Paylaş
O gün bugündür biz bize unutturulduk. Kendimizden, kendi öz değerlerimizden soyutlanıp bambaşka bir şey olduk. Olduğumuz bu bir şeyle, belki her şey olduk lakin asla kendimiz olmadık, olamadık.
Kendimiz olamayınca şahsiyetimizi yitirdik, oysa cümle alem şahsiyete meftundu.
Şahsiyetimizi müdrik olduğumuz aşk ve saffet dönemlerimizde en ileride bizdik; hemen herkes bize imreniyor ve bizim gibi olmak için can atıyordu. Çünkü biz, biz olduğumuz dönemlerde en üstündük.
Zira biz, kendi öz değerlerimizi öylesine halisane yaşıyorduk ki bize gelen ölü kalpler diriliyordu.
Topkapı burcundaki Adalet Kulesi’nden dünyanın dört bir yanına adalet dağıtan bir neslin evlatları kendinden soyutlanınca, celladına âşık edilip canilerden adalet dilenir hale getirildi.
Ceddimiz. güçlü olduğu asırlar boyunca dünyadaki tüm mazlumlara hamilik yaptı; ne kadar güçlü olursa olsun tüm zalimlerin korkulu rüyası oldu.
Bakınız; yarım asırdır AB’nin kapısında bekletiliyoruz. Şeref ve haysiyetimizle oynarcasına oyaladıkça oyalıyorlar. Bilmeliyiz ki bir yarım asır daha beklesek bile bizi almazlar; almayacaklar.
Aynı Avrupalı, kendimiz olduğumuz saffet dönemlerimizde üzengimizi öpmekle şerefyap oluyordu.
Asrın mütefekkirinin ifade ettiği gibi; ‘O irtifa, o yükseklik çıkılmaz bir nokta mıydı, bilmem lakin bu inhitat, bu çöküş, inilmez bir kuyu gibidir!’
Doğu’dan gelip sürekli Batı istikametinde yol aldık; asırlar boyu Batı’yı mesken tutmamıza rağmen, Batı’nın dümen suyuna girmeden, kendimiz olarak yaşadık.

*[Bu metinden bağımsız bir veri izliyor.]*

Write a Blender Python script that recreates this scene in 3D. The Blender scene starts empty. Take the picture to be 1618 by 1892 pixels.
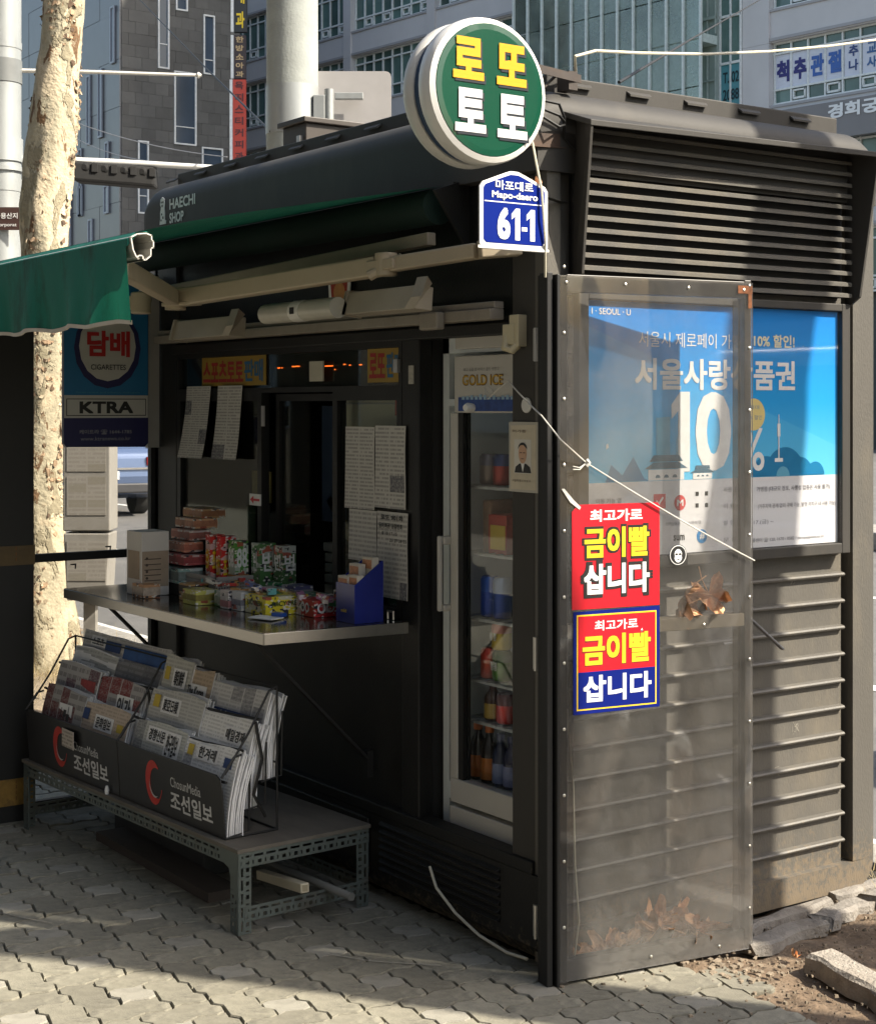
import bpy, bmesh, math, random
from mathutils import Vector, Matrix, noise
random.seed(7)
rad = math.radians
S = bpy.context.scene
COL = S.collection

# ------------------------------------------------------------------ camera
CAMP = Vector((-2.644, -3.275, 1.5))
FWD = Vector((.5736, .8192, 0)).normalized()
RGT = Vector((.8192, -.5736, 0)).normalized()
UP = Vector((0, 0, 1))
cd = bpy.data.cameras.new('camera'); cam = bpy.data.objects.new('camera', cd); COL.objects.link(cam)
cam.location = CAMP
cam.rotation_euler = (rad(90), 0, -math.atan2(.5736, .8192))
cd.sensor_fit = 'VERTICAL'; cd.sensor_height = 24
cd.lens = 24 * 2938 / 1892
cd.shift_y = -(946 - 750) / 1892
cd.clip_end = 2000; cd.clip_start = .05
S.camera = cam

# ------------------------------------------------------------------ light
SUN_TO = Vector((.59 * .74, -.81 * .74, .67)).normalized()       # direction towards the sun
w = bpy.data.worlds.new('World'); S.world = w; w.use_nodes = True
nt = w.node_tree; nt.nodes.clear()
sky = nt.nodes.new('ShaderNodeTexSky'); sky.sky_type = 'NISHITA'; sky.sun_disc = False
sky.sun_elevation = math.asin(SUN_TO.z); sky.sun_rotation = math.atan2(SUN_TO.x, SUN_TO.y)
sky.air_density = 1.4; sky.dust_density = 3.0; sky.ozone_density = 1.0
bg = nt.nodes.new('ShaderNodeBackground'); bg.inputs[1].default_value = .125
wo = nt.nodes.new('ShaderNodeOutputWorld')
nt.links.new(sky.outputs[0], bg.inputs[0]); nt.links.new(bg.outputs[0], wo.inputs[0])
sl = bpy.data.lights.new('sun', 'SUN'); sl.energy = 4.7; sl.angle = rad(.55); sl.color = (1, .915, .77)
so = bpy.data.objects.new('sun', sl); COL.objects.link(so)
so.rotation_euler = (-SUN_TO).to_track_quat('-Z', 'Y').to_euler()
so.location = (4, -6, 9)
S.view_settings.view_transform = 'Standard'; S.view_settings.look = 'None'
S.view_settings.gamma = 1; S.view_settings.exposure = 1.08
S.cycles.max_bounces = 8; S.cycles.transparent_max_bounces = 16
S.cycles.sample_clamp_indirect = 6; S.cycles.caustics_reflective = False; S.cycles.caustics_refractive = False

# ------------------------------------------------------------------ materials
MATS = {}
def mat(name, col, rough=.6, metal=0, var=.12, scale=8, bump=0, bscale=60, dirt=None, dirts=3, dirta=.5, spec=.5, rnd=0, stretch=None, coat=0, splash=0):
    if name in MATS: return MATS[name]
    m = bpy.data.materials.new(name); m.use_nodes = True; MATS[name] = m
    t = m.node_tree; N = t.nodes; L = t.links
    b = N['Principled BSDF']; b.inputs['Roughness'].default_value = rough; b.inputs['Metallic'].default_value = metal
    b.inputs['Specular IOR Level'].default_value = spec
    b.inputs['Coat Weight'].default_value = coat
    tc = N.new('ShaderNodeTexCoord'); mp = N.new('ShaderNodeMapping')
    L.new(tc.outputs['Object'], mp.inputs[0])
    if stretch: mp.inputs['Scale'].default_value = stretch
    n = N.new('ShaderNodeTexNoise'); n.inputs['Scale'].default_value = scale; n.inputs['Detail'].default_value = 6
    n.inputs['Roughness'].default_value = .62
    L.new(mp.outputs[0], n.inputs['Vector'])
    cr = N.new('ShaderNodeMapRange'); cr.inputs[1].default_value = .3; cr.inputs[2].default_value = .7
    cr.inputs[3].default_value = 1 - var; cr.inputs[4].default_value = 1 + var
    L.new(n.outputs[0], cr.inputs[0])
    val = cr.outputs[0]
    if rnd:
        oi = N.new('ShaderNodeObjectInfo'); r2 = N.new('ShaderNodeMapRange')
        ge = N.new('ShaderNodeNewGeometry'); ad = N.new('ShaderNodeMath'); ad.operation = 'ADD'
        fr = N.new('ShaderNodeMath'); fr.operation = 'FRACT'
        L.new(oi.outputs['Random'], ad.inputs[0]); L.new(ge.outputs['Random Per Island'], ad.inputs[1]); L.new(ad.outputs[0], fr.inputs[0])
        r2.inputs[3].default_value = 1 - rnd; r2.inputs[4].default_value = 1 + rnd
        L.new(fr.outputs[0], r2.inputs[0])
        mu = N.new('ShaderNodeMath'); mu.operation = 'MULTIPLY'
        L.new(val, mu.inputs[0]); L.new(r2.outputs[0], mu.inputs[1]); val = mu.outputs[0]
    vm = N.new('ShaderNodeVectorMath'); vm.operation = 'SCALE'; vm.inputs[0].default_value = col
    L.new(val, vm.inputs['Scale'])
    out = vm.outputs[0]
    if dirt:
        n2 = N.new('ShaderNodeTexNoise'); n2.inputs['Scale'].default_value = dirts; n2.inputs['Detail'].default_value = 8
        n2.inputs['Roughness'].default_value = .7
        L.new(mp.outputs[0], n2.inputs['Vector'])
        r = N.new('ShaderNodeMapRange'); r.inputs[1].default_value = .5; r.inputs[2].default_value = .68; r.inputs[4].default_value = dirta
        L.new(n2.outputs[0], r.inputs[0])
        mx = N.new('ShaderNodeMix'); mx.data_type = 'RGBA'
        L.new(r.outputs[0], mx.inputs[0]); L.new(out, mx.inputs[6]); mx.inputs[7].default_value = (*dirt, 1)
        out = mx.outputs[2]
    if splash:                       # mud thrown up from the ground, height in metres
        gp = N.new('ShaderNodeNewGeometry'); sp = N.new('ShaderNodeSeparateXYZ'); L.new(gp.outputs['Position'], sp.inputs[0]); n5 = N.new('ShaderNodeTexNoise'); n5.inputs['Scale'].default_value = 45; n5.inputs['Detail'].default_value = 7; n5.inputs['Roughness'].default_value = .75; L.new(gp.outputs['Position'], n5.inputs['Vector'])
        h_ = N.new('ShaderNodeMapRange'); h_.inputs[1].default_value = splash; h_.inputs[2].default_value = 0; h_.inputs[3].default_value = -.12; h_.inputs[4].default_value = .22; L.new(sp.outputs[2], h_.inputs[0])
        a_ = N.new('ShaderNodeMath'); a_.operation = 'ADD'; L.new(n5.outputs[0], a_.inputs[0]); L.new(h_.outputs[0], a_.inputs[1])
        r_ = N.new('ShaderNodeMapRange'); r_.inputs[1].default_value = .55; r_.inputs[2].default_value = .68; r_.inputs[4].default_value = .7; L.new(a_.outputs[0], r_.inputs[0])
        mx = N.new('ShaderNodeMix'); mx.data_type = 'RGBA'; L.new(r_.outputs[0], mx.inputs[0]); L.new(out, mx.inputs[6]); mx.inputs[7].default_value = (.19, .145, .095, 1); out = mx.outputs[2]
    L.new(out, b.inputs['Base Color'])
    if bump:
        n3 = N.new('ShaderNodeTexNoise'); n3.inputs['Scale'].default_value = bscale; n3.inputs['Detail'].default_value = 5
        L.new(mp.outputs[0], n3.inputs['Vector'])
        bp = N.new('ShaderNodeBump'); bp.inputs['Strength'].default_value = min(1, bump); bp.inputs['Distance'].default_value = .01 if bump <= 1 else .01 * bump
        L.new(n3.outputs[0], bp.inputs['Height']); L.new(bp.outputs[0], b.inputs['Normal'])
    return m

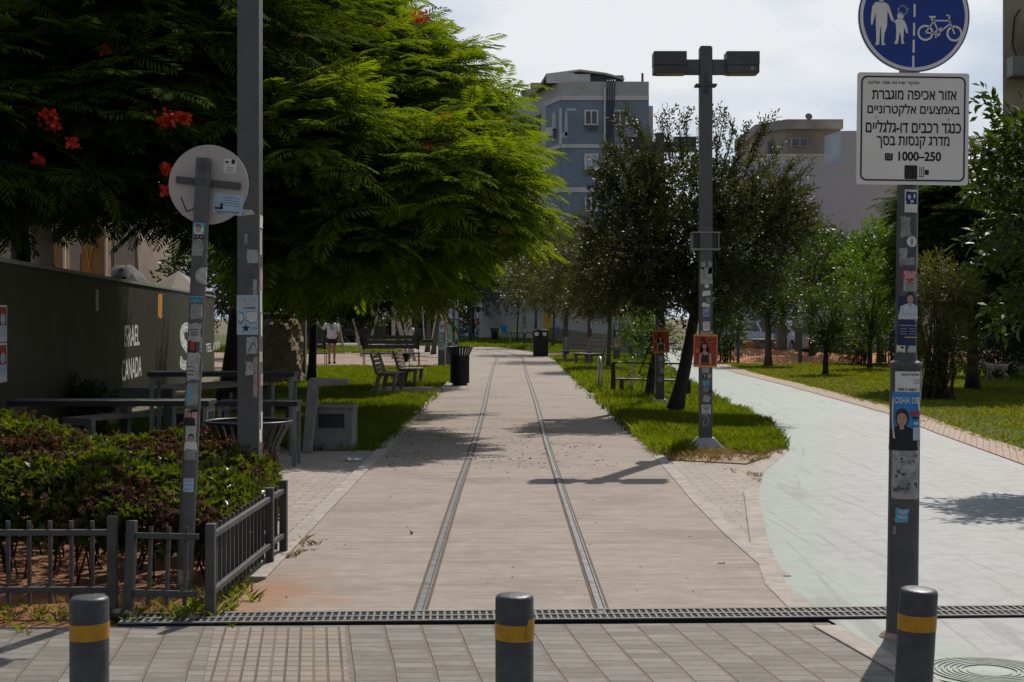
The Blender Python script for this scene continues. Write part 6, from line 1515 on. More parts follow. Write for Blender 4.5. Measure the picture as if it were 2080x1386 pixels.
# young trees on the right lawn
ylt = [(1677,762,[(1675,640,42.4,42,58,.75),(1690,690,42.4,30,22,.5)],L_mid,700,'young lawn tree with a bushy crown, middle one of the lawn','sprig'),
       (1767,750,[(1770,600,47,50,90,1.0),(1760,660,47,32,40,.7)],L_bright,900,'fresh green lawn tree left of the sign post','sprig'),
       (1560,744,[(1560,595,50,65,60,1.3),(1520,590,50,50,50,1.0),(1600,640,50,30,28,.7)],L_mid,1300,'straight trunked lawn tree at the left end of the mesh fence','sprig')]
for i, (u, v, E_, m, n, lab, kd) in enumerate(ylt):
    b_ = G(u, v); tree('lawn_tree', lab, b_, (X(u+(3 if i<2 else -2),b_[1]),b_[1],1.15 if i < 2 else 1.9), .085 if i<2 else .13, [px_ell(*e) for e in E_], n, 70+i, m, 'sprig', M_barkd if i < 2 else M_barkg, 'young trees on the right lawn', size=(.24,.4), shell=.25, tips=14, under=.85)
bgd = [(1650,58,[(1650,535,58,80,80,2),(1700,580,58,60,42,1.6)],L_mid,1300,'spreading green tree behind the mesh fence'),(1790,54,[(1790,510,54,50,60,1.5),(1760,540,54,50,50,1.3),(1810,570,54,40,50,1.2)],L_bright,1200,'bright green tree against the pale building'),
       (1700,64,[(1720,525,64,60,40,1.8),(1660,520,64,50,45,1.6)],L_deep,900,'dark tree in front of the pale building'),(1590,62,[(1590,535,62,60,75,1.8),(1540,580,62,60,40,1.5)],L_mid,1000,'green tree between the leathery tree and the parked cars'),
       (1860,52,[(1880,520,52,60,60,1.8),(1850,560,52,50,60,1.4)],L_deep,1000,'dark tree just right of the sign post')]
for i, (u, d, E_, m, n, lab) in enumerate(bgd):
    tree('background_tree', lab, (X(u,d),d), (X(u,d),d,2.0), .14, [px_ell(*e) for e in E_], n, 80+i, m, 'sprig', M_barkd, 'trees beyond the right lawn', size=(.34,.6), shell=.3, tips=10, under=.85)
# big feathery dark tree and the near broad-leaved branches on the right
b6 = G(1975,792)
ells = [px_ell(1990,470,33,150,130,2.6), px_ell(1900,430,33,70,60,1.4), px_ell(2090,430,34,130,170,2.4), px_ell(1960,560,33,140,70,2.2), px_ell(2080,600,34,110,60,1.8), px_ell(1900,520,32.5,70,50,1.3)]
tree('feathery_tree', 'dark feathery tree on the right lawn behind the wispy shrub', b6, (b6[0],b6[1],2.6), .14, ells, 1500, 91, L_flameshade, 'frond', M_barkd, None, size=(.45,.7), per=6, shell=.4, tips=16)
b7 = (6.9, 15.2); d = 15.0
t7 = thing('broadleaf_tree', 'near broad-leaved tree reaching in from the right edge', 'tree', (b7[0],b7[1],0))
rng = np.random.default_rng(95); b = MB()
br = [((2260,420),(2130,330),(2040,222)),((2260,430),(2110,350),(1990,335)),((2280,430),(2120,400),(2010,390)),((2280,470),(2100,450),(1998,470)),((2280,500),(2120,500),(2005,520)),((2280,340),(2140,270),(2060,262)),((2280,540),(2150,560),(2060,600)),((2260,380),(2100,300),(2030,300)),((2290,520),(2140,480),(2050,490)),((2280,480),(2110,420),(2045,420)),((2260,560),(2120,600),(2058,640))]
parts = []; off0 = np.array((b7[0],b7[1],0))
for i, L_ in enumerate(br):
    dd = d + rng.uniform(-.7,.7); P3 = [np.array((X(u,dd),dd,Z(v,dd))) for u, v in L_]
    P = np.array([(1-q)**2*P3[0]+2*q*(1-q)*P3[1]+q*q*P3[2] for q in np.linspace(0,1,16)])-off0
    b.tube([tuple(p) for p in P], list(np.linspace(.018,.004,16)), 6)
    Q_ = P[4:]; Dv = unit(np.gradient(Q_, axis=0))
    for rep in range(4):
        tv, tf = tmpl_sprig(random.Random(i*5+rep), 6, .46, .46, 68, fold=.08); J = Q_ + rng.normal(size=Q_.shape)*np.array((.07,.12,.07))
        parts.append(scatter_arrays(tv, tf, J, frames(Dv+rng.normal(size=Q_.shape)*.4-UP*.25, rng.normal(size=Q_.shape)*.6+UP), rng.uniform(.20,.30,len(Q_))))
V, Q = sprig_crown([(0,0,4.0,1.4,1.5,1.6)], 900, rng, size=(.24,.34), leaf=.42, wid=.46, nl=7, shell=.3); parts.append((V,Q))
V, Q = merge(parts); limbs(b, (0,0,-.05), (-.1,0,2.6), .12, [(.4,.3,4.6),(-.5,-.2,4.3),(.2,-.6,4.4),(-.3,.5,3.6)], rng); b.build('trunk', M_barkg, t7, smooth='all'); fast_mesh('crown', V, Q, L_broad, t7)

# shrubs
def shrub(name, label, base, ells, n, seed, m, size, group=None, stems=10, leaf=.3, wid=.4, nl=9, gap=0.0, sr=.012, under=.9, out=.7, cat='shrub'):
    rng = np.random.default_rng(seed); t = thing(name, label, cat, (base[0],base[1],0), group=group); E_ = [(e[0]-base[0],e[1]-base[1])+tuple(e[2:]) for e in ells]
    if stems:
        P, O = sample_ellipsoids(E_, stems*3, rng, .4); b = MB()
        for p in P[:stems]:
            s0 = np.array((rng.normal()*.12, rng.normal()*.12, -.03)); m_ = s0+(p-s0)*.5+rng.normal(size=3)*.08; b.tube([s0,m_,p], [sr*2,sr*1.4,sr*.5], 5)
        b.build('stems', M_barkd, t)
    V, Q = sprig_crown(E_, n, rng, size=size, leaf=leaf, wid=wid, nl=nl, shell=.25, gap=gap, under=under, out=out); fast_mesh('foliage', V, Q, m, t); return t
b8 = G(1905,812)
shrub('wispy_shrub', 'tall wispy many-stemmed shrub just right of the sign post', b8, [px_ell(1900,650,29.5,55,80,.8), px_ell(1925,600,29.5,62,65,.7), px_ell(1890,560,29.5,45,45,.5), px_ell(1960,580,29.5,30,30,.4), px_ell(1900,740,29.5,40,60,.5), px_ell(1945,700,29.5,38,70,.5)], 2400, 101, L_feather, (.16,.28), None, 34, leaf=.2, wid=.42, nl=11, gap=.6, sr=.016)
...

Gerilemenin şaşkınlığıyla giriştiğimiz arayışlarda kantarın topuzunu kaçırdık; körü körüne Batı’ya teslim olduk ve gerçek yüzünü bilmediğimiz Batılılık uğruna kendimizi ve bizi biz yapan değerlerimizi inkâr ettik.
Böylece ne Batılı olabildik ve ne de Doğulu kalabildik; renksiz, şahsiyetsiz, bulamaç bir tip olup çıktık. Oysaki Batı, birçok değerini bizden alarak ileri gitmiş ve seçkinleşmişti.
Batı’nın bize biçtiği kefenle suni teneffüsle yaşadık ne oldurulduk, ne öldürüldük!
Zora düştüğümüz zamanlarda Batı’nın gerçek yüzünü kaç kez görmüş olmamıza rağmen celladına âşık olma halimiz (zira vesayetle ve FETÖ tipi yapılandırmayla gözlerimizi kör etmişlerdi) bizi bir türlü titretip kendimize getirmedi.
Şairin (N. Fazıl) ifade ettiği gibi; ‘Neden sonra, etrafımızdaki korkunç yalnızlığın farkına vardık’ ve tabir caizse dibe vurarak yükselişe geçtik (FETÖ’nün gerçek yüzünün ortaya çıkışı ve 15 Temmuz 2016 şahlanışı).
Yine şairin işaretiyle; ‘Her meselenin başı olan bütün mesele...’ önümüzde duruyor. Bütün bunlardan sonra yolumuza nasıl devam edebiliriz? Kendimiz olarak başa oynayarak mı? Başkası olmaya çalışarak sürünerek mi?